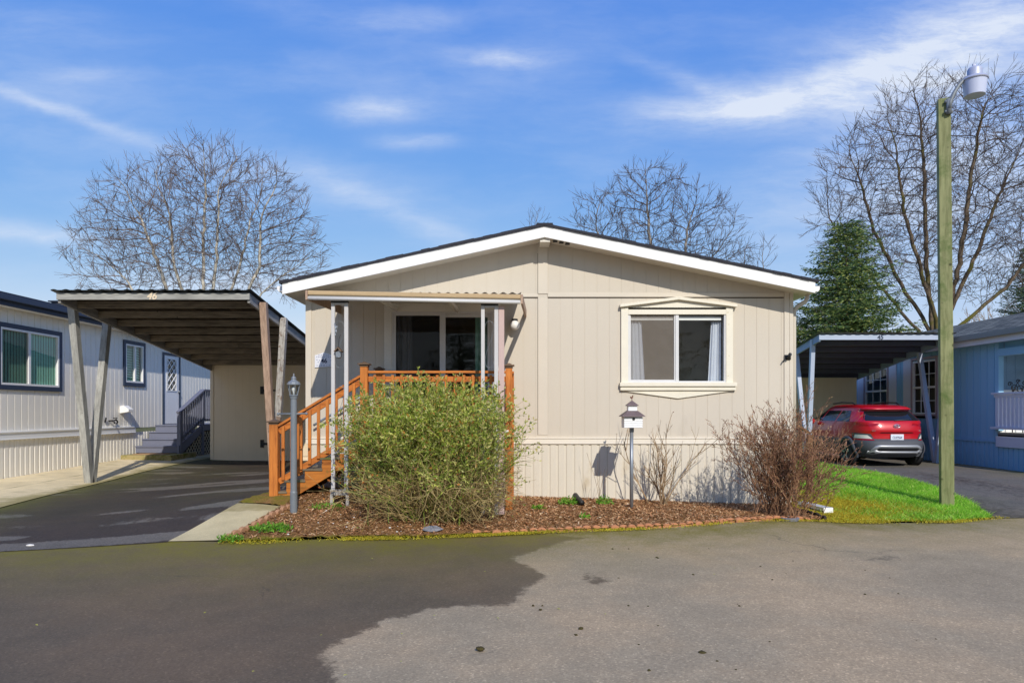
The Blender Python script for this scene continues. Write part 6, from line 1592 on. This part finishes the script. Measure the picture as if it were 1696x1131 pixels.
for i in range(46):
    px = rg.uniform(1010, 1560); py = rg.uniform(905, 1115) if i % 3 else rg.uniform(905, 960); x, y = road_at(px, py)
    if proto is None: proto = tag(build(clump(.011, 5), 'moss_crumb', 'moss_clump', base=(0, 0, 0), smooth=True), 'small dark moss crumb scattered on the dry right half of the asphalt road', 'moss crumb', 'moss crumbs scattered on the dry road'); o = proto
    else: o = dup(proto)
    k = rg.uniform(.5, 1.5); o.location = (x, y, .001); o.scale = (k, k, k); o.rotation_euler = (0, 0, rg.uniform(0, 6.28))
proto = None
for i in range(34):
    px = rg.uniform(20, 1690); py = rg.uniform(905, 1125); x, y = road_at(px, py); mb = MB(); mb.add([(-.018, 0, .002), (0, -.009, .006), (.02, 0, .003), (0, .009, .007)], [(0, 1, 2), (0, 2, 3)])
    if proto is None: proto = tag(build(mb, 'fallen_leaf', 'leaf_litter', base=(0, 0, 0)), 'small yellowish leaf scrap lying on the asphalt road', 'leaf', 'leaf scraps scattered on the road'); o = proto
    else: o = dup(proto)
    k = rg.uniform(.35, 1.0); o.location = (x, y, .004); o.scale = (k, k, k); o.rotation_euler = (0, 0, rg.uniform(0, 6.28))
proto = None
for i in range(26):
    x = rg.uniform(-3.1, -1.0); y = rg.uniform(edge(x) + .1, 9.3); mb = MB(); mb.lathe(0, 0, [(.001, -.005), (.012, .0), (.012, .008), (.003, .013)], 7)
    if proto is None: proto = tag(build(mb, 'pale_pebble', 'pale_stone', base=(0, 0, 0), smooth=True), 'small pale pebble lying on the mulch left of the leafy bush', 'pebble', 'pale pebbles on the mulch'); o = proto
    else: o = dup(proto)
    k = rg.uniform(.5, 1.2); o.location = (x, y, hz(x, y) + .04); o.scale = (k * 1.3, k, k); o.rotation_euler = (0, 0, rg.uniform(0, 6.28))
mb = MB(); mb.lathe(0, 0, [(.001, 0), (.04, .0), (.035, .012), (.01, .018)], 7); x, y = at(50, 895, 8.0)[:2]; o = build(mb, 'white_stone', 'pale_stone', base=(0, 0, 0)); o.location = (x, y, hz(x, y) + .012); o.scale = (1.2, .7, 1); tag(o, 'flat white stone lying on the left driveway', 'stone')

==

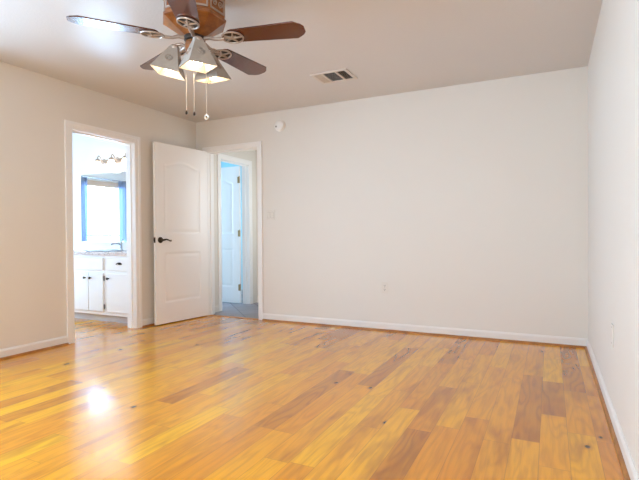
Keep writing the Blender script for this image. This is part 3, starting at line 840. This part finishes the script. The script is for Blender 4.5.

* * *

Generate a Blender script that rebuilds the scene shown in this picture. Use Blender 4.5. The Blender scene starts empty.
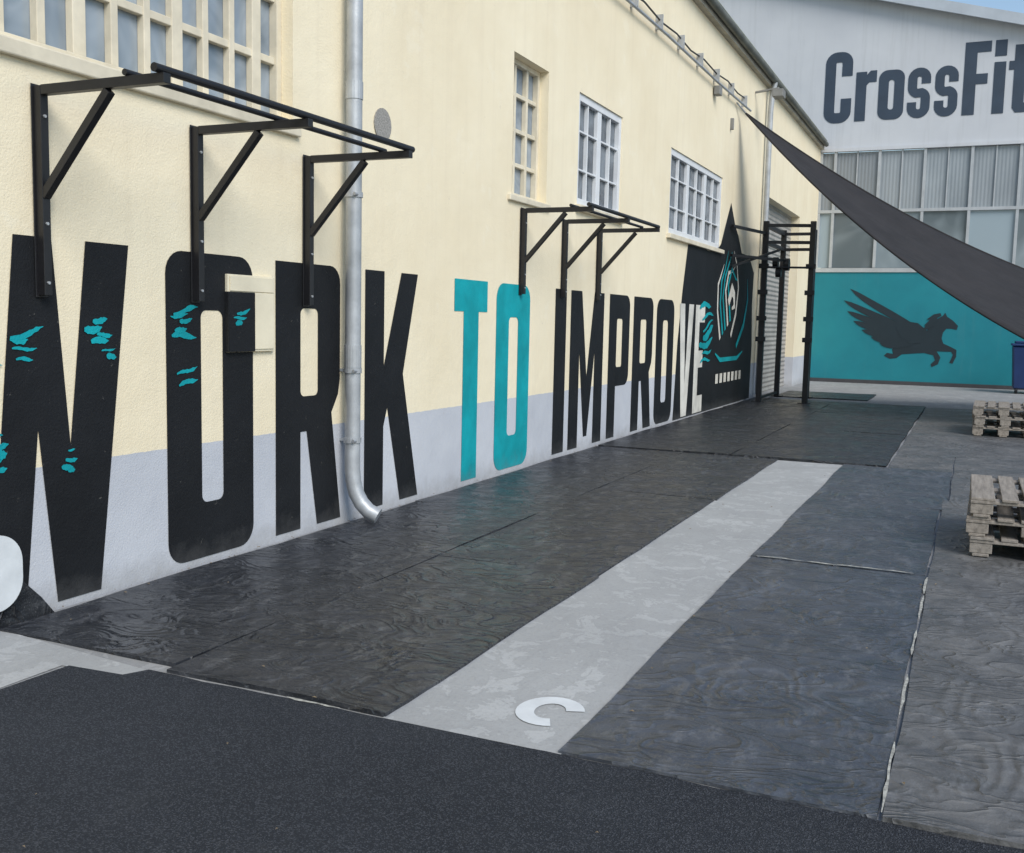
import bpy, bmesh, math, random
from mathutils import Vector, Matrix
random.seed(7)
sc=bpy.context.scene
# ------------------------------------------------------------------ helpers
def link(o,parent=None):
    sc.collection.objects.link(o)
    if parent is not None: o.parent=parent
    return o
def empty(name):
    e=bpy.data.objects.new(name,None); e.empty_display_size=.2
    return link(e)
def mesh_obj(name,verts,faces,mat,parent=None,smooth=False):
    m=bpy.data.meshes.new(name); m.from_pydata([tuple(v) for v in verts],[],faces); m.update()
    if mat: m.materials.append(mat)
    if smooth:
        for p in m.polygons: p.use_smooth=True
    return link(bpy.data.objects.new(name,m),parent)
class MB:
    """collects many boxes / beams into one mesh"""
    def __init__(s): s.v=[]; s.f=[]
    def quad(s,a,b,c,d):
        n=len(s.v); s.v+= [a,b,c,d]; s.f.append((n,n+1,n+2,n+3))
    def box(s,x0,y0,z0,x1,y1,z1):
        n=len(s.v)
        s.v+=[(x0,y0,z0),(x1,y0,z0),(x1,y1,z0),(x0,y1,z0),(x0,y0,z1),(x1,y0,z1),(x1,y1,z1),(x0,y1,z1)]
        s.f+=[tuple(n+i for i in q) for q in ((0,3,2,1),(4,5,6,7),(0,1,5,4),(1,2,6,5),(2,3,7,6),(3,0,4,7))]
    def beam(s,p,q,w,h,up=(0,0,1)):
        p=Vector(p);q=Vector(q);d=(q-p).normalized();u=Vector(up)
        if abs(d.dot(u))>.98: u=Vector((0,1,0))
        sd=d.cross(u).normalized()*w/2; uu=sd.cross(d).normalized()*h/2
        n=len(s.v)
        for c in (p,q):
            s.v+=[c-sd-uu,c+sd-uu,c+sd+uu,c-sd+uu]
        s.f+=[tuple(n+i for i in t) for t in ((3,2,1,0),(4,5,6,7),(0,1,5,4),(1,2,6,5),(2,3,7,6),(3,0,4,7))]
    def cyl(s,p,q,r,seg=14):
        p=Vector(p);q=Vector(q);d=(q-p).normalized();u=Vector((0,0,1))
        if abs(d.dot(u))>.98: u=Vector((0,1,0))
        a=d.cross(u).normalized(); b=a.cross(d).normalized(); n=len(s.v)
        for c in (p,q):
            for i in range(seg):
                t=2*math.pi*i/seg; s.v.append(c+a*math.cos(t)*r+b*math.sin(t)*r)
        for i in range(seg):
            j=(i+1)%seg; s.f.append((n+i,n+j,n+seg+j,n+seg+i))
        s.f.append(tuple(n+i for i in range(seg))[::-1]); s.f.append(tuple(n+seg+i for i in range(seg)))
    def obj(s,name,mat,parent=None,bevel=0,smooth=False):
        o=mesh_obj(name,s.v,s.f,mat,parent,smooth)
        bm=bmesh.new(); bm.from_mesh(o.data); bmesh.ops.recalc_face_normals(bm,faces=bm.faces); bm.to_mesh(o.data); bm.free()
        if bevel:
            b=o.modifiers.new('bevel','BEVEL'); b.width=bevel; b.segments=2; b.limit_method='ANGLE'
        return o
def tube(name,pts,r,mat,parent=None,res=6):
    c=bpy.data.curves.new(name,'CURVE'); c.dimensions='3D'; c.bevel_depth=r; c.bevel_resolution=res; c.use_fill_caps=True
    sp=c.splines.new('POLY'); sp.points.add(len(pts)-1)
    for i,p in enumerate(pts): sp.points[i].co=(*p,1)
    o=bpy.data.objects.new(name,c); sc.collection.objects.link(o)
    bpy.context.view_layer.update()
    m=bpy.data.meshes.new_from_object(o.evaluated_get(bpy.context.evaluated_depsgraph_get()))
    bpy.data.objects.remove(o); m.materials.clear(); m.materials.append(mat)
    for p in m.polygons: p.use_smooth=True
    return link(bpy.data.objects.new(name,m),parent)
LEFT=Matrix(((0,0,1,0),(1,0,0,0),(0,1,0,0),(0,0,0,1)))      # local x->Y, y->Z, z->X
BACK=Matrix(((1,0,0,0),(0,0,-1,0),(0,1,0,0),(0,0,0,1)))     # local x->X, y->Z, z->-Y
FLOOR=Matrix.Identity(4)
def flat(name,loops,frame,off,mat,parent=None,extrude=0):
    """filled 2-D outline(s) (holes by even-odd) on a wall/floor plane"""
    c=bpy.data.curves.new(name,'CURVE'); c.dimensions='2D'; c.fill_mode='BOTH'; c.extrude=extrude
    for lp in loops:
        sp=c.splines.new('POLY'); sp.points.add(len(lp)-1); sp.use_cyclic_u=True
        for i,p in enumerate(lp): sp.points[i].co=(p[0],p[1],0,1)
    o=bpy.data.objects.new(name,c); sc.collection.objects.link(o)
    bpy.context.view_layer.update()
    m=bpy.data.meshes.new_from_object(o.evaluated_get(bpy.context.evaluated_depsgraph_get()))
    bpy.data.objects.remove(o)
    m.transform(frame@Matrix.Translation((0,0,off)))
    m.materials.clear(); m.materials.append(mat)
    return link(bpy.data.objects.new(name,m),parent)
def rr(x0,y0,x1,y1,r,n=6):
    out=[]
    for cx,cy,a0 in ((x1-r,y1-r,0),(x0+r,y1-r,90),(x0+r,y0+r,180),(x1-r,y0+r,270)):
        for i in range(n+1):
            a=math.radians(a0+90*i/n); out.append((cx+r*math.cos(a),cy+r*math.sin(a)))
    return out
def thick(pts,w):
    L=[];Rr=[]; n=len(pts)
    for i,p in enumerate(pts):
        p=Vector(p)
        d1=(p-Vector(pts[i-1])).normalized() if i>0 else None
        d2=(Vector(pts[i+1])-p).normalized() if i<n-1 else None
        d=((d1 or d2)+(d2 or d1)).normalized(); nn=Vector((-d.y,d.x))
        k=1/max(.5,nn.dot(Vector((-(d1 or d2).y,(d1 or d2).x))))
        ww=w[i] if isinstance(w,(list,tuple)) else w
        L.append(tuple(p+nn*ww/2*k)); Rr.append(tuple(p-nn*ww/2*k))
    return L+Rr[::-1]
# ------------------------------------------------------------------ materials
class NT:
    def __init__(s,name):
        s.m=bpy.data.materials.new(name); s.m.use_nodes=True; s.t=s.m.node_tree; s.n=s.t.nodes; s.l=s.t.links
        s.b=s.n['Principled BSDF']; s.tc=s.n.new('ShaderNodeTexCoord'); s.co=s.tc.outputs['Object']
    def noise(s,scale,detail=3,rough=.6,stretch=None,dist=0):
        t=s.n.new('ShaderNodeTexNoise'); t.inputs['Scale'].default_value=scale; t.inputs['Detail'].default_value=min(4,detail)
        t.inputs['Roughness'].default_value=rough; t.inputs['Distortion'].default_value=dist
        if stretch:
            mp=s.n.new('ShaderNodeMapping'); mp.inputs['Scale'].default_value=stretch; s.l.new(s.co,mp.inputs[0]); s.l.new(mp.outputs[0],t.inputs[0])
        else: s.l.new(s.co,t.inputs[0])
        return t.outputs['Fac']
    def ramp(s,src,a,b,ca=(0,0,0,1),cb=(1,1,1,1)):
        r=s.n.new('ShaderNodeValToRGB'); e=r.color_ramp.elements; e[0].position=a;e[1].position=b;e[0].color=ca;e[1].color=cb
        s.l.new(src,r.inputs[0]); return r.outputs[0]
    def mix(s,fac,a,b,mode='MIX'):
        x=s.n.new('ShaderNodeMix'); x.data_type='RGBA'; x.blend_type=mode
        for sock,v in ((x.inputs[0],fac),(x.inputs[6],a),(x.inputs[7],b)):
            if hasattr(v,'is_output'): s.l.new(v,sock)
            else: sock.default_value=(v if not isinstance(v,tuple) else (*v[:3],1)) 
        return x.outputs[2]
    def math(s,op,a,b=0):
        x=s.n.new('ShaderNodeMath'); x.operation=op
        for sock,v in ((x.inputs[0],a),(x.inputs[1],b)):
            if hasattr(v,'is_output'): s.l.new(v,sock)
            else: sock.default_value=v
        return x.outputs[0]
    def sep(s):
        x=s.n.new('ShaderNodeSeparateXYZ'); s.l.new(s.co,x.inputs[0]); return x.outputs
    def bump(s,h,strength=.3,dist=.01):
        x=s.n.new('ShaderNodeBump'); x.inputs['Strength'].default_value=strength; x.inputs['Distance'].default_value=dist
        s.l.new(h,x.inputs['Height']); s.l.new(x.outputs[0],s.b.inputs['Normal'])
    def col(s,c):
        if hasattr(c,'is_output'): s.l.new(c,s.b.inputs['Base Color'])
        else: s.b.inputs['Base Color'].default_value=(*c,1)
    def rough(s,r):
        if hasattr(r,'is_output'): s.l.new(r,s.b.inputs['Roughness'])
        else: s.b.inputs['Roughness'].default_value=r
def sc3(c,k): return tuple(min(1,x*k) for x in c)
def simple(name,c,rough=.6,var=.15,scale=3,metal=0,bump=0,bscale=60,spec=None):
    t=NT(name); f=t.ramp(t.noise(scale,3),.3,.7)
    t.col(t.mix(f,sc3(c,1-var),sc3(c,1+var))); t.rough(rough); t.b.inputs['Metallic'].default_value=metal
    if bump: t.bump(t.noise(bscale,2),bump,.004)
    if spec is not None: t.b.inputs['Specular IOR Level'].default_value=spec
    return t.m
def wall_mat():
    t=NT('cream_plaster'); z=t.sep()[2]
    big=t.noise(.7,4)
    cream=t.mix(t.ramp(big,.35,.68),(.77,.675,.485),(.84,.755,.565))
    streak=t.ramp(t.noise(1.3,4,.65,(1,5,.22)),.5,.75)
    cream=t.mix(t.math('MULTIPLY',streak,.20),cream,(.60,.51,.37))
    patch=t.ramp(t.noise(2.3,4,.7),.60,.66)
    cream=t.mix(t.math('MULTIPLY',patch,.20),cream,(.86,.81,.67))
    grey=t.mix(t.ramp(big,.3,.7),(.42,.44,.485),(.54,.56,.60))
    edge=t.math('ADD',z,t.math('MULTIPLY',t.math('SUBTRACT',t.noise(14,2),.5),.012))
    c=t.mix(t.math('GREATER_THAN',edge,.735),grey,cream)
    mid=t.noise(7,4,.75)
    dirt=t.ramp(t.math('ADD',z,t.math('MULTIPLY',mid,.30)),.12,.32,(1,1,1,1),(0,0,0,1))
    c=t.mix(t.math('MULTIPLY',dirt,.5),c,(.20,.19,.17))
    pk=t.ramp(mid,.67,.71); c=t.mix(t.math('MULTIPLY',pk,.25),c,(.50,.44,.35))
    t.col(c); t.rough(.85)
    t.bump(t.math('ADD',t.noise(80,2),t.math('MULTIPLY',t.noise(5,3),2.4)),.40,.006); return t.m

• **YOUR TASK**
Find every line that has "scene" in it, then return those lines.

• **RESULT**
The Blender Python script for this scene continues. Write part 6, from line 1592 on. This part finishes the script. Measure the picture as if it were 1696x1131 pixels.
Generate a Blender script that rebuilds the scene shown in this picture. Use Blender 4.5. The Blender scene starts empty.
sc=bpy.context.scene